Nathan A
Nathan A

Reputation: 11339

PDBs in Service Fabric Builds

Why does the template for a Service Fabric build in Azure DevOps default with steps to move the PDBs out of the SF package, keeping them from deploying to the cluster?

In my case, I want them included so exceptions include the line numbers.

While I can modify (or delete) those PDB steps, I'm wondering why they do this in case I'm missing something, such as a best practice I'm not familiar with.

Upvotes: 1

Views: 154

Answers (1)

Oleg Karasik
Oleg Karasik

Reputation: 969

I am not aware about some strict best practices here but here are my personal conclusions made based on the SF documentation.

Deployment


One of the most important package parameter from the deployment point of view is package size.

It affects:

  1. Time required to: Compress / Upload / Unpack - having a lot of .dll files would result is having a lot of .pdb (one for each of the .dll). This in turn can significantly increase package size. Large packages take more time to be compressed, uploaded and unpacked.
  2. Storage consumption - it sounds obvious but large packages consume more storage.
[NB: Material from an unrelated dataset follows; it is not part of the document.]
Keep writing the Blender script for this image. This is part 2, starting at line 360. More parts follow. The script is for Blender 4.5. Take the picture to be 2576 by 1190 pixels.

This can sound insignificant but when you have 10 service each package of which is ~100MB (of uncompressed size) the you already consume 1GB of storage. Having several application with multiple services can result in drastic amount of storage consumed. So every MB is important.

You can find some information regarding the topic here.

Build Pipeline


The reason why .pdb files are copied to artifacts directory from my point of view is quite simple - the default template assumes you have some process to manage the debug symbols i.e. you can add additional step and upload them to symbol server.